Sealing these areas in late summer or fall, after any young foxes from the season have dispersed on their own, is the timing recommended by North Carolina wildlife resources.
A well-secured foundation is a long-term investment that prevents a recurring annual situation from ever becoming established in the first place.
6. Leave Healthy Foxes Alone

Seeing a fox in the yard during daylight hours is not automatically a sign that something is wrong.
Many North Carolina homeowners respond to a daytime sighting with immediate alarm, assuming illness is the explanation. Most of the time, that assumption is incorrect and leads to unnecessary intervention.
Foxes are most active around dawn and dusk but routinely forage during daylight hours during breeding season and while raising pups in spring.
Adult foxes feeding a litter have significantly higher caloric demands that require extended foraging activity across all hours. Daytime presence alone is not a reliable indicator of any problem.
A healthy fox moves with clear purpose. It trots steadily, holds its tail at a normal angle, scans surroundings with alert eyes, and responds appropriately to sounds and movement.
Stumbling, circling, approaching humans without hesitation, and disorientation are the behaviors worth noting, not the time of day the animal happened to appear.
Hazing is a technique wildlife professionals recommend for encouraging a fox to move along without causing harm.
Making yourself appear larger, clapping hands, raising your voice, or directing a spray of water at the animal teaches it to associate your yard with an unpleasant experience rather than a safe one. Consistent application over several encounters typically produces results.
A healthy fox moving through the yard is often doing useful ecological work by managing local rodent populations.
A measured, calm response that discourages lingering without escalating the encounter is the appropriate default for the vast majority of North Carolina fox sightings.

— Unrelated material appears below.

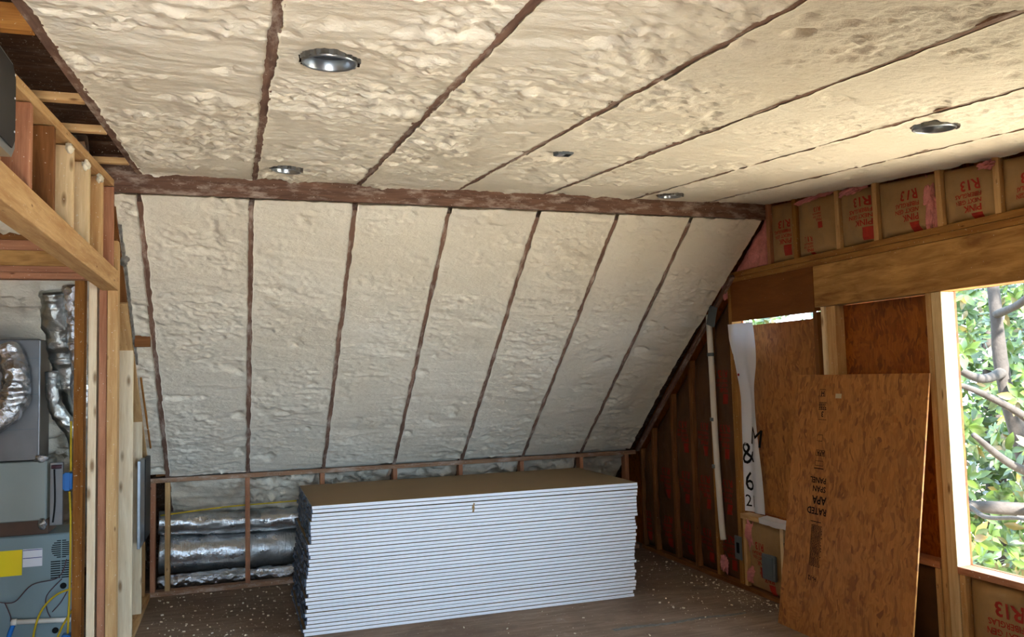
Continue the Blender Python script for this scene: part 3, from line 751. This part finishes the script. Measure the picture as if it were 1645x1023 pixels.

7. Call Experts For Strange Behavior

Most fox sightings are unremarkable. Occasionally a fox shows up behaving in ways that do not look right, and that is when staying calm and contacting the right people becomes the only appropriate response.
Abnormal behavior includes stumbling or staggering, moving in persistent circles, approaching humans without any hesitation or fear response, appearing disoriented in ways inconsistent with normal animal behavior and unprovoked aggression.
Any of these signs, particularly in combination, warrant a call to a wildlife professional rather than any attempt at personal intervention.
The NC Wildlife Resources Commission is the first contact for these situations. They provide guidance and can connect homeowners with local wildlife officers when the situation requires a physical response.
Animal control departments in many North Carolina counties also handle wildlife calls, particularly those with potential public health dimensions.
Rabies occurs in North Carolina fox populations and any direct contact between a fox and a person or pet should be reported promptly.
The NC Department of Health and Human Services tracks wildlife rabies cases and provides specific guidance for homeowners who may have experienced exposure.
Attempting to corner, capture, or handle an animal showing abnormal behavior is not safe regardless of how the situation presents itself.
Keeping children and pets inside, documenting the location and specific behaviors observed, and allowing trained professionals to handle the response is the complete and correct role for any homeowner in this situation.